Perhaps unsurprisingly, Siddiq is a regular fixture at events hosted by Labour Friends of Bangladesh, an advocacy organisation which aims to strengthen the Labour Party’s relationships in Bangladesh. The group has led a number of visits to Dhaka, wherein Labour MPs have had an opportunity to meet with senior Awami League figures. Previous trips have featured Justice Secretary Shabana Mahmood, Commons Leader Lucy Powell — and Keir Starmer himself. In 2016, LFB spent £1,200 on a week-long trip to Bangladesh, during which he met with political leaders and “Bangladeshis with connections in my constituency”.

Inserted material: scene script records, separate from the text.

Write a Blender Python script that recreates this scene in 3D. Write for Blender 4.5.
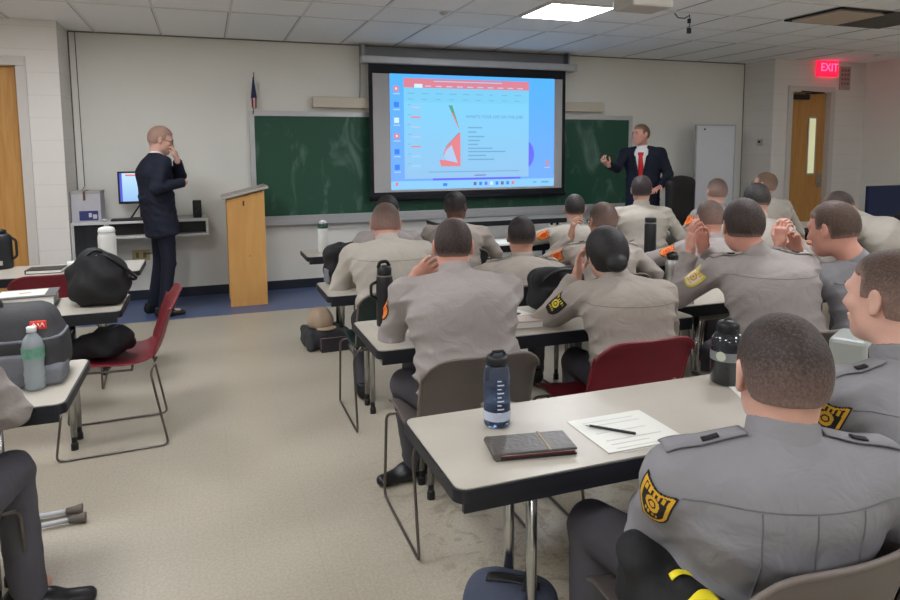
import bpy, bmesh, math, random
import numpy as np
from mathutils import Vector, Matrix
random.seed(7)
np.random.seed(7)
PI = math.pi
for o in list(bpy.data.objects):
    bpy.data.objects.remove(o)
scene = bpy.context.scene
col = scene.collection

# ------------------------------------------------------------------ camera, world, exposure
H = 1.5098
F_PX, CY_PX, YAW, PITCH, ROLL = 667.83, 221.7, 0.34896, 0.10341, -0.00705
cyaw, syaw = math.cos(YAW), math.sin(YAW)
fwd = Vector((syaw*math.cos(PITCH), cyaw*math.cos(PITCH), -math.sin(PITCH)))
r0 = Vector((cyaw, -syaw, 0)); u0 = r0.cross(fwd)
rt = math.cos(ROLL)*r0 + math.sin(ROLL)*u0
up = -math.sin(ROLL)*r0 + math.cos(ROLL)*u0
cam_d = bpy.data.cameras.new('camera'); cam = bpy.data.objects.new('camera', cam_d); col.objects.link(cam)
cam_d.sensor_fit = 'HORIZONTAL'; cam_d.sensor_width = 36.0
cam_d.lens = F_PX/900*36.0
cam_d.shift_y = -(300-CY_PX)/900
cam_d.clip_start = 0.05
m = Matrix((rt, up, -fwd)).transposed().to_4x4(); m.translation = (0, 0, H)
cam.matrix_world = m
scene.camera = cam
w = bpy.data.worlds.new('world'); scene.world = w; w.use_nodes = True
w.node_tree.nodes['Background'].inputs[0].default_value = (0.6, 0.65, 0.7, 1)
w.node_tree.nodes['Background'].inputs[1].default_value = 0.3
scene.view_settings.view_transform = 'Standard'
scene.view_settings.look = 'None'
scene.view_settings.gamma = 1.0
scene.view_settings.use_curve_mapping = False
scene.view_settings.exposure = 0.60
LIGHT_EMIT = 24.0
try:
    scene.cycles.use_denoising = True
except Exception:
    pass

# ------------------------------------------------------------------ materials
def srgb(r, g, b):
    f = lambda c: (c/12.92 if c <= .04045 else ((c+.055)/1.055)**2.4)
    return (f(r/255), f(g/255), f(b/255), 1)
MC = {}
def nd(nt, t, **kw):
    n = nt.nodes.new(t)
    for k, v in kw.items():
        setattr(n, k, v)
    return n
def mat(name, c, rough=.6, metal=0., noise=.08, scale=20., bump=0., bscale=80., spec=.5, trans=0., emit=None, es=0., ior=1.45, coat=0., stretch=None, alpha=1., bdist=.01):
    if name in MC: return MC[name]
    m = bpy.data.materials.new(name); m.use_nodes = True
    nt = m.node_tree; b = nt.nodes['Principled BSDF']
    c = srgb(*c)
    b.inputs['Roughness'].default_value = rough; b.inputs['Metallic'].default_value = metal
    b.inputs['Specular IOR Level'].default_value = spec; b.inputs['IOR'].default_value = ior
    b.inputs['Transmission Weight'].default_value = trans; b.inputs['Coat Weight'].default_value = coat
    b.inputs['Alpha'].default_value = alpha
    tc = nd(nt, 'ShaderNodeTexCoord'); src = tc.outputs['Object']
    if stretch:
        mp = nd(nt, 'ShaderNodeMapping'); mp.inputs['Scale'].default_value = stretch
        nt.links.new(src, mp.inputs[0]); src = mp.outputs[0]
    if noise:
        n = nd(nt, 'ShaderNodeTexNoise'); n.inputs['Scale'].default_value = scale; n.inputs['Detail'].default_value = 4
        nt.links.new(src, n.inputs['Vector'])
        mx = nd(nt, 'ShaderNodeMix', data_type='RGBA')
        mx.inputs['A'].default_value = [max(0, x*(1-noise)) for x in c[:3]]+[1]
        mx.inputs['B'].default_value = [min(1, x*(1+noise)) for x in c[:3]]+[1]
        nt.links.new(n.outputs['Fac'], mx.inputs['Factor']); nt.links.new(mx.outputs['Result'], b.inputs['Base Color'])
    else:
        b.inputs['Base Color'].default_value = c
    if bump:
        n2 = nd(nt, 'ShaderNodeTexNoise'); n2.inputs['Scale'].default_value = bscale; n2.inputs['Detail'].default_value = 3; n2.inputs['Distortion'].default_value = 1.2 if bdist > .02 else 0
        nt.links.new(src, n2.inputs['Vector'])
        bp = nd(nt, 'ShaderNodeBump'); bp.inputs['Strength'].default_value = bump; bp.inputs['Distance'].default_value = bdist
        nt.links.new(n2.outputs['Fac'], bp.inputs['Height']); nt.links.new(bp.outputs[0], b.inputs['Normal'])
    if emit:
        b.inputs['Emission Color'].default_value = srgb(*emit); b.inputs['Emission Strength'].default_value = es
    MC[name] = m
    return m

def math_node(nt, op, a, b=None, c=None):
    n = nd(nt, 'ShaderNodeMath', operation=op)
    for i, v in enumerate((a, b, c)):
        if v is None: continue
        if isinstance(v, (int, float)): n.inputs[i].default_value = v
        else: nt.links.new(v, n.inputs[i])
    return n.outputs[0]
def grid_line(nt, s, period, off, half):
    """1 on a line of half-width `half` every `period`"""
    t = math_node(nt, 'SUBTRACT', s, off)
    t = math_node(nt, 'DIVIDE', t, period)
    t = math_node(nt, 'ADD', t, .5)
    t = math_node(nt, 'FLOORED_MODULO', t, 1.0)
    t = math_node(nt, 'SUBTRACT', t, .5)
    t = math_node(nt, 'ABSOLUTE', t)
    return math_node(nt, 'LESS_THAN', t, half/period)
def surf_mat(name, base, line_col, lines, rough=.6, noise=.06, scale=3., fine=0., fscale=150., bump=0., bscale=60., spec=.4, extra=None):
    """painted surface with grid lines. lines: list of (axis, period, offset, halfwidth)"""
    m = bpy.data.materials.new(name); m.use_nodes = True
    nt = m.node_tree; b = nt.nodes['Principled BSDF']
    b.inputs['Roughness'].default_value = rough; b.inputs['Specular IOR Level'].default_value = spec
    geo = nd(nt, 'ShaderNodeNewGeometry'); sx = nd(nt, 'ShaderNodeSeparateXYZ'); nt.links.new(geo.outputs['Position'], sx.inputs[0])
    c = srgb(*base)
    n = nd(nt, 'ShaderNodeTexNoise'); n.inputs['Scale'].default_value = scale; n.inputs['Detail'].default_value = 5
    nt.links.new(geo.outputs['Position'], n.inputs['Vector'])
    mx = nd(nt, 'ShaderNodeMix', data_type='RGBA')
    mx.inputs['A'].default_value = [x*(1-noise) for x in c[:3]]+[1]; mx.inputs['B'].default_value = [min(1, x*(1+noise)) for x in c[:3]]+[1]
    nt.links.new(n.outputs['Fac'], mx.inputs['Factor']); cur = mx.outputs['Result']
    if fine:
        n3 = nd(nt, 'ShaderNodeTexNoise'); n3.inputs['Scale'].default_value = fscale; n3.inputs['Detail'].default_value = 2
        nt.links.new(geo.outputs['Position'], n3.inputs['Vector'])
        rp = nd(nt, 'ShaderNodeValToRGB'); rp.color_ramp.elements[0].position = .38; rp.color_ramp.elements[1].position = .62
        rp.color_ramp.elements[0].color = (1-fine, 1-fine, 1-fine*1.1, 1); rp.color_ramp.elements[1].color = (1, 1, 1, 1)
        nt.links.new(n3.outputs['Fac'], rp.inputs[0])
        m2 = nd(nt, 'ShaderNodeMix', data_type='RGBA', blend_type='MULTIPLY'); m2.inputs['Factor'].default_value = 1
        nt.links.new(cur, m2.inputs['A']); nt.links.new(rp.outputs[0], m2.inputs['B']); cur = m2.outputs['Result']
    if extra: cur = extra(nt, geo, sx, cur)
    f = None
    for ax, per, off, hw in lines:
        g = grid_line(nt, sx.outputs[ax], per, off, hw)
        f = g if f is None else math_node(nt, 'MAXIMUM', f, g)
    if f is not None:
        m3 = nd(nt, 'ShaderNodeMix', data_type='RGBA'); nt.links.new(f, m3.inputs['Factor'])
        nt.links.new(cur, m3.inputs['A']); m3.inputs['B'].default_value = srgb(*line_col); cur = m3.outputs['Result']
    nt.links.new(cur, b.inputs['Base Color'])
    if bump:
        n2 = nd(nt, 'ShaderNodeTexNoise'); n2.inputs['Scale'].default_value = bscale; n2.inputs['Detail'].default_value = 3
        nt.links.new(geo.outputs['Position'], n2.inputs['Vector'])
        bp = nd(nt, 'ShaderNodeBump'); bp.inputs['Strength'].default_value = bump; bp.inputs['Distance'].default_value = .01
        nt.links.new(n2.outputs['Fac'], bp.inputs['Height']); nt.links.new(bp.outputs[0], b.inputs['Normal'])
    return m

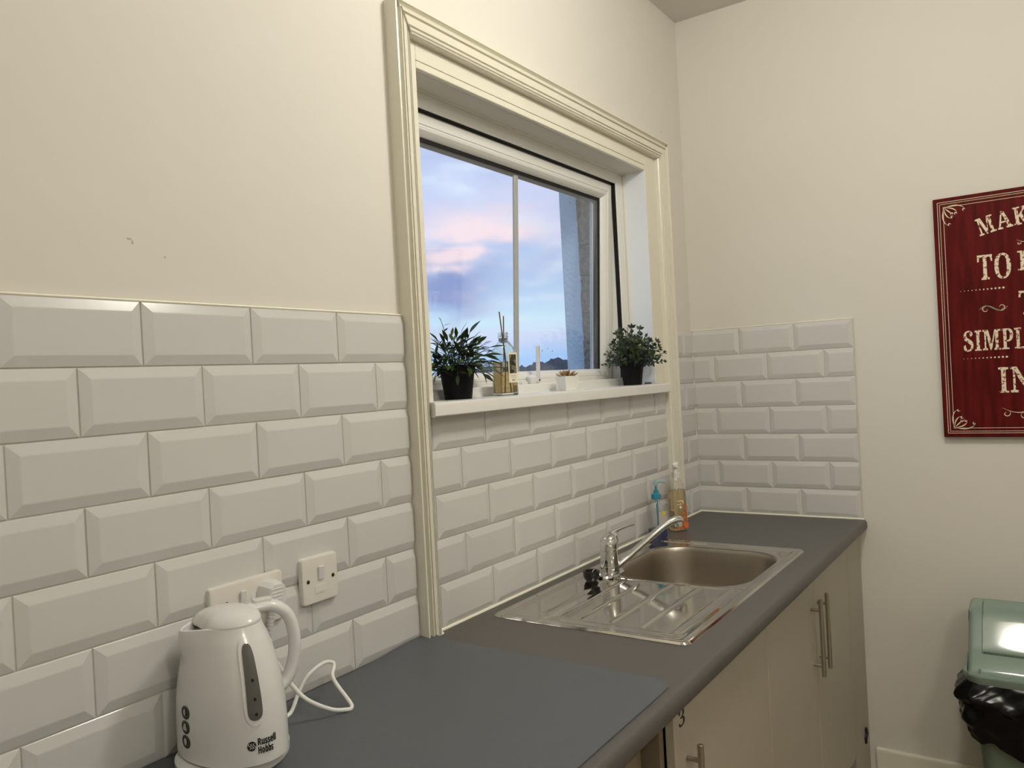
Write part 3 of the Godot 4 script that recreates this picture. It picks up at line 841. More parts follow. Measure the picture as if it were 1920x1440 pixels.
# ---------------------------------------------------------------- electrics
func sockets() -> void:
	var z := 0.0052
	var t := thing("double_socket", V(-2.1205, 1.108, z), "white double wall socket half hidden behind the kettle", "socket")
	var s := Soup.new()
	plate(s, 0.147, 0.086, 0.005, at(0, 0, 0), 0, 0.010, 0.004)
	obj("faceplate", s.mesh(30), M.socket, t)
	for x in [-0.0125, 0.0095]:
		s = Soup.new()
		s.box(V(x - 0.0052, 0.0045, 0.009), V(x + 0.0052, 0.029, 0.013), 0.0012)
		s.move(Transform3D(Basis(V(1, 0, 0), deg_to_rad(8.0 if x < 0 else -8.0)), V(0, 0, 0)) * at(0, 0, -0.0005))
		obj("rocker", s, M.plastic, t)
	s = Soup.new()
	for q in [[-0.0425, 0.011, 0.002, 0.0042], [-0.0535, -0.013, 0.0032, 0.002], [-0.0315, -0.013, 0.0032, 0.002]]:
		s.box(V(q[0] - q[2], q[1] - q[3], 0.009), V(q[0] + q[2], q[1] + q[3], 0.0102))
	obj("pin_slot", s, M.black, t)
	t = thing("fused_switch", V(-1.961, 1.114, z), "white square fused switch plate to the right of the double socket", "switch")
	s = Soup.new()
	plate(s, 0.086, 0.086, 0.006, at(0, 0, 0), 0, 0.011, 0.004)
	obj("faceplate", s.mesh(30), M.socket, t)
	s = Soup.new()
	s.box(V(-0.0062, 0.0, 0.010), V(0.0062, 0.026, 0.0145), 0.0012)
	s.move(Transform3D(Basis(V(1, 0, 0), deg_to_rad(7)), V(0, 0, -0.001)))
	obj("rocker", s, M.plastic, t)
	s = Soup.new()
	plate(s, 0.028, 0.016, 0.001, at(-0.001, -0.018, 0.0), 0.0105, 0.0118, 0.0004)
	s.box(V(-0.007, -0.0225, 0.0115), V(0.007, -0.021, 0.0124), 0.0003)
	obj("fuse_carrier", s.mesh(30), M.socket, t)
	for x in [-0.0302, 0.0302]:
		s = Soup.new()
		s.lathe([Vector2(0.0036, 0), Vector2(0.0036, 0.0012), Vector2(0.0024, 0.0018)], V(0, 0, 0), 14)
		s.move(Transform3D(Basis(V(1, 0, 0), PI / 2), V(x, 0.0, 0.0105)))
		obj("screw", s, mat(rgb(74, 66, 56), 0.4, 0.7), t)
	# mains lead: plug in the right-hand outlet, cord looping over the mat
	t = thing("power_cord", V(-2.085, 1.118, 0.0), "white mains lead looping from the socket over the mat to the kettle", "cord")
	s = Soup.new()
	var o := PackedVector2Array([Vector2(0.0225, -0.012), Vector2(0.0235, 0.004), Vector2(0.019, 0.016), Vector2(0.010, 0.0225), Vector2(-0.010, 0.0225), Vector2(-0.019, 0.016), Vector2(-0.0235, 0.004), Vector2(-0.0225, -0.012), Vector2(-0.010, -0.026), Vector2(0.010, -0.026)])
	var rs := []
	for q in [[0.98, 0.0152], [1.0, 0.018], [1.0, 0.030], [0.9, 0.043], [0.8, 0.047]]:
		var r := PackedVector3Array()
		for v in o: r.append(V(v.x * q[0] * 0.92 + 0.002, v.y * q[0], q[1]))
		rs.append(r)
	s.loft(rs)
	for k in 4:
		s.box(V(-0.012 + k * 0.001, 0.0105 - k * 0.006, 0.046), V(0.012 - k * 0.001, 0.012 - k * 0.006, 0.0482), 0.0006)
	obj("plug", s.mesh(25), M.plastic, t)
	s = Soup.new()
	for k in 7:
		s.lathe([Vector2(0.0062 - k * 0.0003, -0.002), Vector2(0.0062 - k * 0.0003, 0.002)], V(-0.006 - k * 0.0024, -0.030 - k * 0.006, 0.036 + k * 0.0015), 12)
	s.tube([V(-0.004, -0.024, 0.034), V(-0.022, -0.072, 0.045)], 0.0038, 10)
	obj("strain_relief", s, mat(rgb(205, 205, 203), 0.4), t)
	var c := Curve3D.new()
	var pts := [V(-2.106, 1.050, 0.045), V(-2.112, 1.02, 0.066), V(-2.11, 1.001, 0.08), V(-2.1, 0.976, 0.09), V(-2.086, 0.95, 0.11), V(-2.052, 0.925, 0.128), V(-2.023, 0.9155, 0.137), V(-2.0155, 0.916, 0.138), V(-2.011, 0.922, 0.13), V(-2.013, 0.95, 0.1), V(-2.007, 0.961, 0.085), V(-1.990, 0.967, 0.071), V(-1.988, 0.974, 0.066), V(-2.005, 0.977, 0.06), V(-2.037, 0.964, 0.055), V(-2.056, 0.941, 0.052), V(-2.08, 0.9165, 0.058), V(-2.11, 0.9165, 0.066), V(-2.15, 0.9165, 0.075)]
	for i in pts.size():
		var tg: Vector3 = (pts[mini(i + 1, pts.size() - 1)] - pts[maxi(i - 1, 0)]) / 6.0
		c.add_point(pts[i] - V(-2.085, 1.118, 0.0), -tg, tg)
	c.bake_interval = 0.004
	s = Soup.new()
	s.tube(Array(c.get_baked_points()), 0.0036, 10)
	obj("cord", s.mesh(60), M.cord, t)

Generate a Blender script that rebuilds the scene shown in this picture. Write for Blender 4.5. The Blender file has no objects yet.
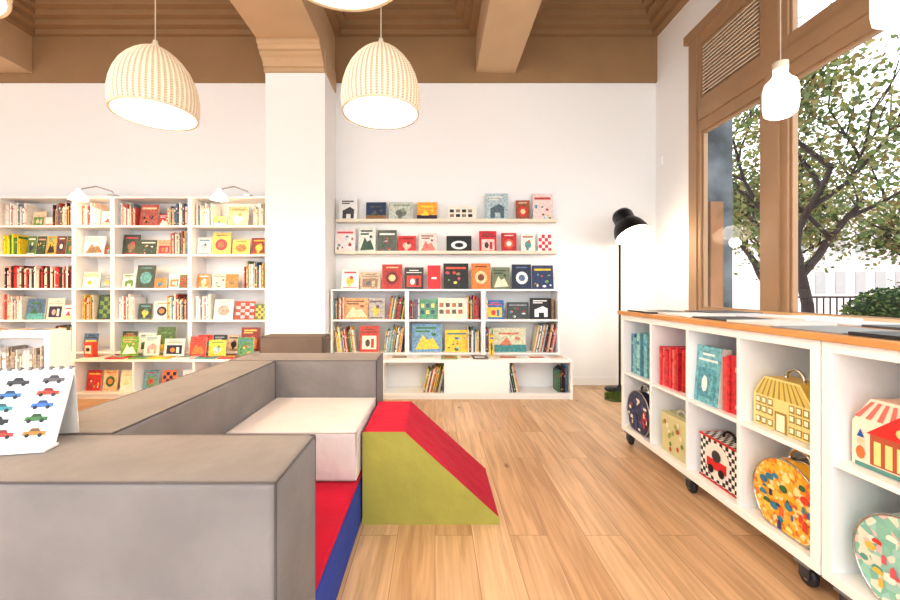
import bpy, bmesh, math, random
from mathutils import Matrix, Vector
R = random.Random(7)
C = bpy.context.scene.collection

def lin(c):
    return tuple(((v/255.0)/12.92 if v/255.0 <= 0.04045 else ((v/255.0+0.055)/1.055)**2.4) for v in c)
def rgba(c): return lin(c)+(1.0,)

# ---------------------------------------------------------------- materials
def newmat(name):
    m = bpy.data.materials.new(name); m.use_nodes = True
    nt = m.node_tree; b = nt.nodes['Principled BSDF']
    return m, nt, b
def simple(name, col, rough=0.6, metal=0.0, bump=0.0, bscale=200, var=0.0, emis=None, estr=0.0, spec=0.5):
    m, nt, b = newmat(name)
    b.inputs['Base Color'].default_value = rgba(col)
    b.inputs['Roughness'].default_value = rough
    b.inputs['Metallic'].default_value = metal
    b.inputs['Specular IOR Level'].default_value = spec
    if emis:
        b.inputs['Emission Color'].default_value = rgba(emis); b.inputs['Emission Strength'].default_value = estr
    tc = nt.nodes.new('ShaderNodeTexCoord')
    if bump > 0:
        n = nt.nodes.new('ShaderNodeTexNoise'); n.inputs['Scale'].default_value = bscale; n.inputs['Detail'].default_value = 3
        bp = nt.nodes.new('ShaderNodeBump'); bp.inputs['Strength'].default_value = bump; bp.inputs['Distance'].default_value = 0.01
        nt.links.new(tc.outputs['Object'], n.inputs['Vector']); nt.links.new(n.outputs['Fac'], bp.inputs['Height'])
        nt.links.new(bp.outputs['Normal'], b.inputs['Normal'])
    if var > 0:
        n2 = nt.nodes.new('ShaderNodeTexNoise'); n2.inputs['Scale'].default_value = 3.0; n2.inputs['Detail'].default_value = 5
        r = nt.nodes.new('ShaderNodeValToRGB')
        c0 = tuple(max(0, v*(1-var)) for v in lin(col))+(1,); c1 = tuple(min(1, v*(1+var)) for v in lin(col))+(1,)
        r.color_ramp.elements[0].color = c0; r.color_ramp.elements[1].color = c1
        r.color_ramp.elements[0].position = .3; r.color_ramp.elements[1].position = .7
        nt.links.new(tc.outputs['Object'], n2.inputs['Vector']); nt.links.new(n2.outputs['Fac'], r.inputs['Fac'])
        nt.links.new(r.outputs['Color'], b.inputs['Base Color'])
    return m

def fabric(name, col, var=0.08):
    m, nt, b = newmat(name)
    b.inputs['Roughness'].default_value = 0.85; b.inputs['Specular IOR Level'].default_value = 0.2
    b.inputs['Sheen Weight'].default_value = 0.05
    tc = nt.nodes.new('ShaderNodeTexCoord')
    n = nt.nodes.new('ShaderNodeTexNoise'); n.inputs['Scale'].default_value = 350; n.inputs['Detail'].default_value = 2
    n2 = nt.nodes.new('ShaderNodeTexNoise'); n2.inputs['Scale'].default_value = 5; n2.inputs['Detail'].default_value = 4
    r = nt.nodes.new('ShaderNodeValToRGB')
    r.color_ramp.elements[0].color = tuple(v*(1-var) for v in lin(col))+(1,)
    r.color_ramp.elements[1].color = tuple(min(1, v*(1+var)) for v in lin(col))+(1,)
    r.color_ramp.elements[0].position = .35; r.color_ramp.elements[1].position = .65
    bp = nt.nodes.new('ShaderNodeBump'); bp.inputs['Strength'].default_value = 0.25; bp.inputs['Distance'].default_value = 0.002
    bp2 = nt.nodes.new('ShaderNodeBump'); bp2.inputs['Strength'].default_value = 0.6; bp2.inputs['Distance'].default_value = 0.03
    L = nt.links.new
    L(tc.outputs['Object'], n.inputs['Vector']); L(tc.outputs['Object'], n2.inputs['Vector'])
    L(n2.outputs['Fac'], r.inputs['Fac']); L(r.outputs['Color'], b.inputs['Base Color'])
    L(n2.outputs['Fac'], bp2.inputs['Height']); L(n.outputs['Fac'], bp.inputs['Height'])
    L(bp2.outputs['Normal'], bp.inputs['Normal']); L(bp.outputs['Normal'], b.inputs['Normal'])
    return m

def vcol(name, rough=0.45, detail=0.0):
    m, nt, b = newmat(name); L = nt.links.new
    a = nt.nodes.new('ShaderNodeAttribute'); a.attribute_name = 'Col'
    if detail:
        tc = nt.nodes.new('ShaderNodeTexCoord'); n = nt.nodes.new('ShaderNodeTexNoise'); n.inputs['Scale'].default_value = 48; n.inputs['Detail'].default_value = 6; n.inputs['Roughness'].default_value = .75
        L(tc.outputs['Object'], n.inputs['Vector'])
        ov = nt.nodes.new('ShaderNodeMix'); ov.data_type = 'RGBA'; ov.blend_type = 'OVERLAY'; ov.inputs['Factor'].default_value = detail
        L(a.outputs['Color'], ov.inputs[6])
        r = nt.nodes.new('ShaderNodeValToRGB'); r.color_ramp.elements[0].position = .40; r.color_ramp.elements[1].position = .58
        L(n.outputs['Fac'], r.inputs['Fac']); L(r.outputs['Color'], ov.inputs[7]); L(ov.outputs[2], b.inputs['Base Color'])
    else:
        L(a.outputs['Color'], b.inputs['Base Color'])
    b.inputs['Roughness'].default_value = rough
    return m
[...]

Of course, this problem goes well beyond the Labour Party. Tower Hamlets’ much-maligned mayor, Lutfur Rahman, continues to rely on the support of groups with close and controversial links to Bangladesh. In 2010, he was linked to the fundamentalist Islamic Forum for Europe, a pro-Sharia group which was assisted in its founding by Bangladesh-born activist Chowdhury Mueen-Uddin. In 2013, Mueen-Uddin was convicted of 16 killings during Bangladesh’s Liberation War, by the International Crimes Tribunal.
It is patently absurd that events in Bangladesh are having such a profound impact on British local politics
Meanwhile in 2014, Rahman provided a character reference for Mahee Ferdhaus, a Bangladeshi businessman who was later sentenced to three years in jail for money laundering. In the same year, BBC’s Panorama alleged that Rahman had personally diverted over £3.6 million of grants to charities run by Bangladeshis and Somalis in return for electoral support, while also employing a journalist from a Bangladeshi news channel that had lavished Rahman with positive coverage. Why are Bangladeshi patronage networks being used to win local elections in London?
It is patently absurd that events in Bangladesh are having such a profound impact on British local politics. That developments in Dhaka now prompt protest and celebration on the streets of London should set alarm bells ringing. Something has gone terribly wrong in our handling of immigration, integration, and foreign influence. By failing to take this threat seriously, we have left ourselves exposed to genuine subversion on behalf of a dysfunctional South Asian regime.
Ignore the fretting of the war hawks — this is the UK’s real foreign influence scandal. If Putin really wants to influence our politics, he doesn’t need to bother with cyber attacks — he should just apply for a visa from the Home Office.